> GOAL OF THE EXERCISE: Return the listing below exactly, with the pictures dropped.

* START DATA PROVIDED *

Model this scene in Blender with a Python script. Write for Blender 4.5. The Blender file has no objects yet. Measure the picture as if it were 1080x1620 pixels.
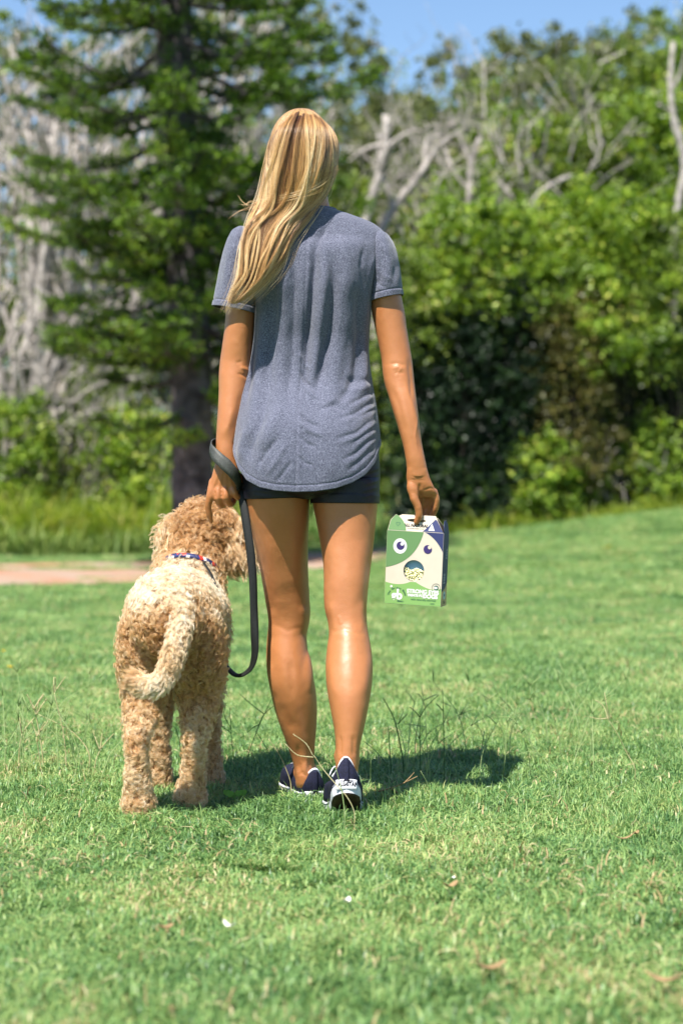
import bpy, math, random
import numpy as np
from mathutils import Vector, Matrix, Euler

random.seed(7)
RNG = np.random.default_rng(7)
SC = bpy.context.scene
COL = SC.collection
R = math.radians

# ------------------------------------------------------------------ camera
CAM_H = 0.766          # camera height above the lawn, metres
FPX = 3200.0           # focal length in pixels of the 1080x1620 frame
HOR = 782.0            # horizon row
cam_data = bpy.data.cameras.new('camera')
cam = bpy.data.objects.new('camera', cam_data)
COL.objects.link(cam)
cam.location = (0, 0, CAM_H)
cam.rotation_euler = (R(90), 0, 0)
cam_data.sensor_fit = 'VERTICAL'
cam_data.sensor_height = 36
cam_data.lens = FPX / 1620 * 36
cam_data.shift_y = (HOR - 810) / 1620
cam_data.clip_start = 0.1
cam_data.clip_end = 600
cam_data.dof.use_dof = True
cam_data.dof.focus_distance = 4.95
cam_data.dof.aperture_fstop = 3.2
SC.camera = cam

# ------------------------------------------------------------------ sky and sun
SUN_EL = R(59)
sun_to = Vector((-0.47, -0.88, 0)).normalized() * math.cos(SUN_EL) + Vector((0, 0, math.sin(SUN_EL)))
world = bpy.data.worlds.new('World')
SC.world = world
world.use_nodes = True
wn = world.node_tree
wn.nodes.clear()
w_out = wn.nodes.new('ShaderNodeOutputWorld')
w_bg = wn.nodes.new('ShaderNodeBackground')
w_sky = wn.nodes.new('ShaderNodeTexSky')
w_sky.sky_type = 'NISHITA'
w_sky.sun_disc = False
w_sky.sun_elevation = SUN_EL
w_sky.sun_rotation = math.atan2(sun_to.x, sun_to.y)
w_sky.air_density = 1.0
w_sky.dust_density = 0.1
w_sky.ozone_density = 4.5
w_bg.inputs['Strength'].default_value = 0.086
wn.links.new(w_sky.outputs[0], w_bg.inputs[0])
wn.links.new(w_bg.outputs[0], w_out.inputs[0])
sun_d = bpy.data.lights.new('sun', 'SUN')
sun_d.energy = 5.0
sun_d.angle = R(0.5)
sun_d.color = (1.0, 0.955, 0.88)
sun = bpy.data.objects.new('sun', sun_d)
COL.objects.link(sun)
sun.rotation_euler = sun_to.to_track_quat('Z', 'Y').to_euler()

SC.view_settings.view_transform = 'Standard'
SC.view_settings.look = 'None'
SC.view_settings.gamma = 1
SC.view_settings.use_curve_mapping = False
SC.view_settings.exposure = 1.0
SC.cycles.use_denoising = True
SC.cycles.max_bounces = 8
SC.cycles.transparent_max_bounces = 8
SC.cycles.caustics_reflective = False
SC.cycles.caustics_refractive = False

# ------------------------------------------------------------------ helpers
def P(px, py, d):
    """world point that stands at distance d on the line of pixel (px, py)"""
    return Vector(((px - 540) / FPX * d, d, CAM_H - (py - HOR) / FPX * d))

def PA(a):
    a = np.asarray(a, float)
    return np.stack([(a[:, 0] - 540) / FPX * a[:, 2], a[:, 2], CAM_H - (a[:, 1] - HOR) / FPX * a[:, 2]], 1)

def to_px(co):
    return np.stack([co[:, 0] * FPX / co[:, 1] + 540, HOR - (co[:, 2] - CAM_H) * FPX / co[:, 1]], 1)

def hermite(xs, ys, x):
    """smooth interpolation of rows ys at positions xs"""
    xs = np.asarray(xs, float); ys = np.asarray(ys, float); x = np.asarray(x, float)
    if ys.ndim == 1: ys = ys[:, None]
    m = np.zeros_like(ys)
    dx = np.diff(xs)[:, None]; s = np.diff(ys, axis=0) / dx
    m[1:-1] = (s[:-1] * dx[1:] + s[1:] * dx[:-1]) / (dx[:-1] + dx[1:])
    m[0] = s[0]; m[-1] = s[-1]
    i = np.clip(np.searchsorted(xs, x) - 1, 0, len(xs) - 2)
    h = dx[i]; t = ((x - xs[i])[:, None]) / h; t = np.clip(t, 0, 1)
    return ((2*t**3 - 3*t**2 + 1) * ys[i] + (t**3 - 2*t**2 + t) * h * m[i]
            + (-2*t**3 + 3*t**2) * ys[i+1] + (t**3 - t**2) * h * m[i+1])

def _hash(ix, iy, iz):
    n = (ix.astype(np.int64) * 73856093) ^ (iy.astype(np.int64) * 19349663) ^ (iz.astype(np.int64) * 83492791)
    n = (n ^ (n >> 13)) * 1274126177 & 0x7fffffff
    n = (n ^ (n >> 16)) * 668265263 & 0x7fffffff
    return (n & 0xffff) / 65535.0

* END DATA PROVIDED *

> WRITTEN SOLUTION:
Model this scene in Blender with a Python script. Write for Blender 4.5. The Blender file has no objects yet. Measure the picture as if it were 1080x1620 pixels.
import bpy, math, random
import numpy as np
from mathutils import Vector, Matrix, Euler

random.seed(7)
RNG = np.random.default_rng(7)
SC = bpy.context.scene
COL = SC.collection
R = math.radians

# ------------------------------------------------------------------ camera
CAM_H = 0.766          # camera height above the lawn, metres
FPX = 3200.0           # focal length in pixels of the 1080x1620 frame
HOR = 782.0            # horizon row
cam_data = bpy.data.cameras.new('camera')
cam = bpy.data.objects.new('camera', cam_data)
COL.objects.link(cam)
cam.location = (0, 0, CAM_H)
cam.rotation_euler = (R(90), 0, 0)
cam_data.sensor_fit = 'VERTICAL'
cam_data.sensor_height = 36
cam_data.lens = FPX / 1620 * 36
cam_data.shift_y = (HOR - 810) / 1620
cam_data.clip_start = 0.1
cam_data.clip_end = 600
cam_data.dof.use_dof = True
cam_data.dof.focus_distance = 4.95
cam_data.dof.aperture_fstop = 3.2
SC.camera = cam

# ------------------------------------------------------------------ sky and sun
SUN_EL = R(59)
sun_to = Vector((-0.47, -0.88, 0)).normalized() * math.cos(SUN_EL) + Vector((0, 0, math.sin(SUN_EL)))
world = bpy.data.worlds.new('World')
SC.world = world
world.use_nodes = True
wn = world.node_tree
wn.nodes.clear()
w_out = wn.nodes.new('ShaderNodeOutputWorld')
w_bg = wn.nodes.new('ShaderNodeBackground')
w_sky = wn.nodes.new('ShaderNodeTexSky')
w_sky.sky_type = 'NISHITA'
w_sky.sun_disc = False
w_sky.sun_elevation = SUN_EL
w_sky.sun_rotation = math.atan2(sun_to.x, sun_to.y)
w_sky.air_density = 1.0
w_sky.dust_density = 0.1
w_sky.ozone_density = 4.5
w_bg.inputs['Strength'].default_value = 0.086
wn.links.new(w_sky.outputs[0], w_bg.inputs[0])
wn.links.new(w_bg.outputs[0], w_out.inputs[0])
sun_d = bpy.data.lights.new('sun', 'SUN')
sun_d.energy = 5.0
sun_d.angle = R(0.5)
sun_d.color = (1.0, 0.955, 0.88)
sun = bpy.data.objects.new('sun', sun_d)
COL.objects.link(sun)
sun.rotation_euler = sun_to.to_track_quat('Z', 'Y').to_euler()

SC.view_settings.view_transform = 'Standard'
SC.view_settings.look = 'None'
SC.view_settings.gamma = 1
SC.view_settings.use_curve_mapping = False
SC.view_settings.exposure = 1.0
SC.cycles.use_denoising = True
SC.cycles.max_bounces = 8
SC.cycles.transparent_max_bounces = 8
SC.cycles.caustics_reflective = False
SC.cycles.caustics_refractive = False

# ------------------------------------------------------------------ helpers
def P(px, py, d):
    """world point that stands at distance d on the line of pixel (px, py)"""
    return Vector(((px - 540) / FPX * d, d, CAM_H - (py - HOR) / FPX * d))

def PA(a):
    a = np.asarray(a, float)
    return np.stack([(a[:, 0] - 540) / FPX * a[:, 2], a[:, 2], CAM_H - (a[:, 1] - HOR) / FPX * a[:, 2]], 1)

def to_px(co):
    return np.stack([co[:, 0] * FPX / co[:, 1] + 540, HOR - (co[:, 2] - CAM_H) * FPX / co[:, 1]], 1)

def hermite(xs, ys, x):
    """smooth interpolation of rows ys at positions xs"""
    xs = np.asarray(xs, float); ys = np.asarray(ys, float); x = np.asarray(x, float)
    if ys.ndim == 1: ys = ys[:, None]
    m = np.zeros_like(ys)
    dx = np.diff(xs)[:, None]; s = np.diff(ys, axis=0) / dx
    m[1:-1] = (s[:-1] * dx[1:] + s[1:] * dx[:-1]) / (dx[:-1] + dx[1:])
    m[0] = s[0]; m[-1] = s[-1]
    i = np.clip(np.searchsorted(xs, x) - 1, 0, len(xs) - 2)
    h = dx[i]; t = ((x - xs[i])[:, None]) / h; t = np.clip(t, 0, 1)
    return ((2*t**3 - 3*t**2 + 1) * ys[i] + (t**3 - 2*t**2 + t) * h * m[i]
            + (-2*t**3 + 3*t**2) * ys[i+1] + (t**3 - t**2) * h * m[i+1])

def _hash(ix, iy, iz):
    n = (ix.astype(np.int64) * 73856093) ^ (iy.astype(np.int64) * 19349663) ^ (iz.astype(np.int64) * 83492791)
    n = (n ^ (n >> 13)) * 1274126177 & 0x7fffffff
    n = (n ^ (n >> 16)) * 668265263 & 0x7fffffff
    return (n & 0xffff) / 65535.0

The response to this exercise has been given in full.